*TASK DETAILS*: Skip every picture and transcribe the remaining material exactly.

*SOURCE MATERIAL*:
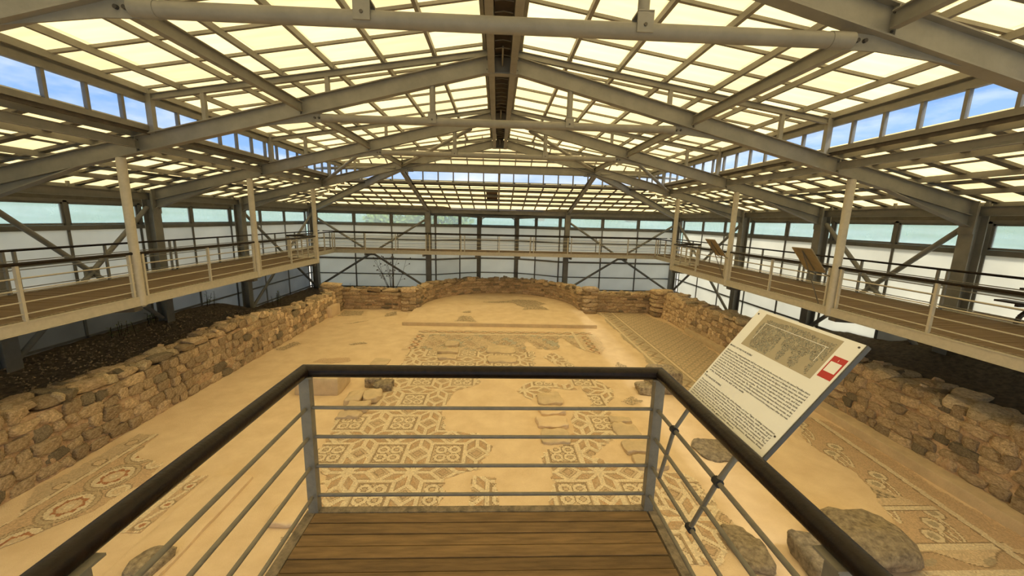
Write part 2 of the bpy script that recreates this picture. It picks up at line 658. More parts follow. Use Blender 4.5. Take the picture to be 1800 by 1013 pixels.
# ridge: dark cap, two ridge beams, cable clips
RB = thing('ridge_beam', 'pair of steel ridge beams with a dark trough between them along the roof peak', 'beam', (0, 4, 4.85))
for s in (-1, 1):
    mb = MB()
    mb.bar((s * 0.22, Y0, 5.06), (s * 0.22, YD + 0.2, 5.06), 0.012, 0.42)
    mb.bar((s * 0.22, Y0, 4.86), (s * 0.22, YD + 0.2, 4.86), 0.13, 0.018)
    mb.bar((s * 0.22, Y0, 5.27), (s * 0.22, YD + 0.2, 5.27), 0.13, 0.018)
    mb.build('beam', STEEL, RB)
mb = MB()
for s in (-1, 1):
    mb.hexa([(0, Y0, 5.50), (s * 0.36, Y0, 5.43), (s * 0.36, YD + .1, 5.43), (0, YD + .1, 5.50), (0, Y0, 5.53), (s * 0.36, Y0, 5.46), (s * 0.36, YD + .1, 5.46), (0, YD + .1, 5.53)])
mb.build('ridge_cap', DARKM, RB)
mb = MB()
mb.bar((0, Y0, 5.20), (0, YD + 0.1, 5.20), 0.30, 0.02)
mb.build('trough_plate', DARKM, RB)
for k in range(52):
    y = YF[1] + k * 0.33
    if y > YD:
        break
    MB().tube((-0.15, y, 5.13), (0, y, 5.15), 0.010, 6).tube((0, y, 5.15), (0.15, y, 5.13), 0.010, 6).build('cable_clip', STEEL, RB)
for y in YF[2:]:
    mb = MB()
    mb.bar((0, y - 0.9, 5.02), (0, y + 0.45, 5.02), 0.03, 0.03)
    mb.build('conduit', STEEL, RB)

# ------------------------------------------------------------------ portal frames
FR_WORD = {2: 'nearest', 3: 'second', 4: 'third', 5: 'fourth'}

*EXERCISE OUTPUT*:
Write part 2 of the bpy script that recreates this picture. It picks up at line 658. More parts follow. Use Blender 4.5. Take the picture to be 1800 by 1013 pixels.
# ridge: dark cap, two ridge beams, cable clips
RB = thing('ridge_beam', 'pair of steel ridge beams with a dark trough between them along the roof peak', 'beam', (0, 4, 4.85))
for s in (-1, 1):
    mb = MB()
    mb.bar((s * 0.22, Y0, 5.06), (s * 0.22, YD + 0.2, 5.06), 0.012, 0.42)
    mb.bar((s * 0.22, Y0, 4.86), (s * 0.22, YD + 0.2, 4.86), 0.13, 0.018)
    mb.bar((s * 0.22, Y0, 5.27), (s * 0.22, YD + 0.2, 5.27), 0.13, 0.018)
    mb.build('beam', STEEL, RB)
mb = MB()
for s in (-1, 1):
    mb.hexa([(0, Y0, 5.50), (s * 0.36, Y0, 5.43), (s * 0.36, YD + .1, 5.43), (0, YD + .1, 5.50), (0, Y0, 5.53), (s * 0.36, Y0, 5.46), (s * 0.36, YD + .1, 5.46), (0, YD + .1, 5.53)])
mb.build('ridge_cap', DARKM, RB)
mb = MB()
mb.bar((0, Y0, 5.20), (0, YD + 0.1, 5.20), 0.30, 0.02)
mb.build('trough_plate', DARKM, RB)
for k in range(52):
    y = YF[1] + k * 0.33
    if y > YD:
        break
    MB().tube((-0.15, y, 5.13), (0, y, 5.15), 0.010, 6).tube((0, y, 5.15), (0.15, y, 5.13), 0.010, 6).build('cable_clip', STEEL, RB)
for y in YF[2:]:
    mb = MB()
    mb.bar((0, y - 0.9, 5.02), (0, y + 0.45, 5.02), 0.03, 0.03)
    mb.build('conduit', STEEL, RB)

# ------------------------------------------------------------------ portal frames
FR_WORD = {2: 'nearest', 3: 'second', 4: 'third', 5: 'fourth'}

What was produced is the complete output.